Very simply put, deforestation involves the destruction of forest land. And that’s where it stops being simple.

Deforestation

The reasons behind forests being cut down are many: from farmers needing more land to graze their animals and grow their crops, to local communities using material from the forests for firewood and charcoal, from a growing meat industry that requires more pasture land for meat consumers’ cattle to feed, to infrastructural undertakings of roads and highways that necessitate a migration of people toward uninhabited forest areas. While not all tree logging leads to deforestation, the data that has been collated over the last two decades suggests that we need to develop and practice educated ways of interacting with our world’s forests in order to prevent potentially disastrous consequences.

Effects Of Deforestation

The long list of negative effects arising from deforestation provides plenty a reason for us to educate ourselves about our consumption of trees: deforestation leads to an erosion of the top soil (top layer of the soil that is high in nutrients, organic mater and micro-organisms) that takes hundreds of years to restore itself naturally – an erosion that in turn affects the nutrient levels that are available to new trees that are planted in reforestation efforts; deforestation leads to a disruption in the local ecosystem’s water cycle, causing droughts that force local farmers to migrate (for more information about this, please see: Water); deforestation also leads to a loss of biodiversity in the region in which it occurs. If these reasons are insufficient to elucidate the negative consequences of deforestation, then one only need look at the ever present climate change that is being continually provoked by it.

Reforestation

Given these hazardous effects, addressing the issue of deforestation is not quite as simple as planting more trees. Since existing damage to the top soil might already have rendered some areas as being hostile environments for trees, attempts at reforestation must include some insight into the current condition of the soil in specific locations, must invoke a consideration of the trees/plants that might be native to that soil, and must devise mechanisms to revitalize and rebuild the soil that might already be negatively affected by years of neglect and overuse.

Sadhana Forests Role

At Sadhana Forest we try to focus on planting only indigenous trees. Whilst we begin a project in a new area we invest a lot of energy in comprising a list of potential indigenous species that we would like to plant and distribute. At the moment Sadhana Forest has planted:

  • 28,000 TDEF (tropical dry evergreen forest) trees in Auroville, India
  • More then 80,000 trees in Anse-à-Pitres, Haiti
  • And is beginning a food forest project in Samburu County, Kenya.
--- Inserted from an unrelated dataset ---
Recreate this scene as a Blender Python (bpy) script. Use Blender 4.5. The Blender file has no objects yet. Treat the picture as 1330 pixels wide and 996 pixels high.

Survival rate is an important goal we have set for ourselves. We use many techniques to ensure the trees we plant are cared for with the highest regard and ensure the best possible survival chances. We prefer planting less trees but have a higher success rate for 2 reasons:

  1. We distribute some of the trees to local people and we would like to develop a relationship of trust. Restoring faith is difficult, and if a tree is received, planted, cared for and eventually dies the trust level and faith is hard to restore.
  2. We believe the survival figures are important and not the amount planted. We prefer planting 80,000 trees with a 80% survival rate = 64,000 living trees, rather than planting 300,000 trees with a 20% survival rate = 60,000 living trees.